Today’s writing is a excerpt taken from a March 25 1971 column written by Wally Smith entitled “Chill in the Air”
Records over the last 10 to 15 years point to what would appear to be a gradual cooling trend and a shortening of the growing period.
Weather records at Summerland show there were only 163 frost free days in 1970 compared with a 55 year average of 176 days. Shortest season on record was 150 days in 1916 and again in 1948.
There is a growing strength in the belief that the world is cooling off, that winters are getting longer and summers are getting shorter. This may be due to changing sun spots but a contributory cause may be air pollution caused by the discharge of industrial waste gases and solid particles, and the burning of huge quantities of petroleum products by our land, sea, and air transportation systems.

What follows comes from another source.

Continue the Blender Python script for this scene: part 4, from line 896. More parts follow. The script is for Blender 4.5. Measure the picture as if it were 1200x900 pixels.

The world, at least the northern half of it, has experienced ice ages of the past. Scientists speculate there may have been air pollution even in those days, pollution caused by volcanic dust and gasses belched into the atmosphere during a period when there was a great deal of volcanic activity.
Whatever the cause of those early ice ages, and particularly today’s “cooling off” period, it poses a threat to the fruit growing industry and especially to those tree fruits most vulnerable to spring frosts.
However, spring frost is something the grower can cope with most of the time if he has an adequate orchard heating system and a knowledge of how and when to use it.
A winter freeze is something different but even here there is hope for the grower, hope in the form of new and hardier varieties.
Winters and growing seasons may be growing colder but modern technology and plant breeding may give us a chance to hold our own, and so end up with technology finding a solution to the problem it created.